I've been with my husband since 2009 and we have three young children. In 2013 at work I met a man who I used to sit next to. We got on really well and something about us 'clicked', we had so much in common it was weird, even down to really specific stuff. Anyway, after a little while I started to realise I was developing feelings for him and it freaked me out. I sought advice from my friend who said it was just a normal thing and would likely go away.That year we were made redundant from our jobs and I went on a night out which the guy was on. At the end of the night he kissed me and I reciprocated and then stopped it. I went home immediately afterwards and felt terrible. I told my husband about 2 weeks later and he forgave me as I wouldn't be seeing the other guy anymore due to redundancy. I fell pregnant a month later in early 2014.
I've kept in touch with the guy over the years, often boundaries were crossed in our conversations and so I stopped contact with him for a while then started again. The guy in question also works with my husband now.
Recently I tried to separate from my husband because I was still experiencing feelings for this other guy even though I've not actually seen him since December 2013 now. I felt really guilty at how much I was hurting him and what it would mean for our children so I decided to give it one more try. He's an amazing husband and father to our children but I dont feel a connection with him and I don't want to have sex with him either.
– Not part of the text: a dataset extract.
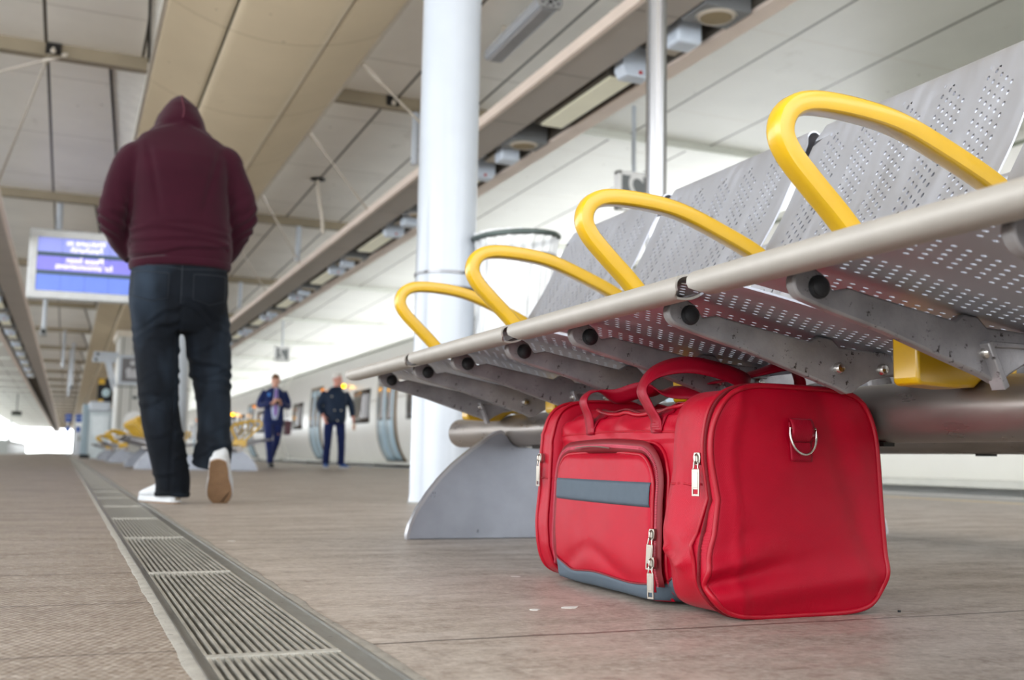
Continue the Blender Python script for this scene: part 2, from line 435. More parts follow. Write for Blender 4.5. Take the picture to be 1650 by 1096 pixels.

I still can't stop thinking about this other guy. He's 10 years older than me and he's a commitophobe really, but he said he felt a connection with me and we have a lot in common. I'm not sure how much the commitophobe aspect would bother me in the long run, as ending a marriage and going straight into a relationship probably wouldn't be the greatest idea. He's talked about us being in a relationship and stuff like that though, but i have my reservations because he's very much into the single life he lives.
What I'm trying to ask is, what would you do? Tell it to me straight, I'm a big girl and I fully expect some scathing replies here.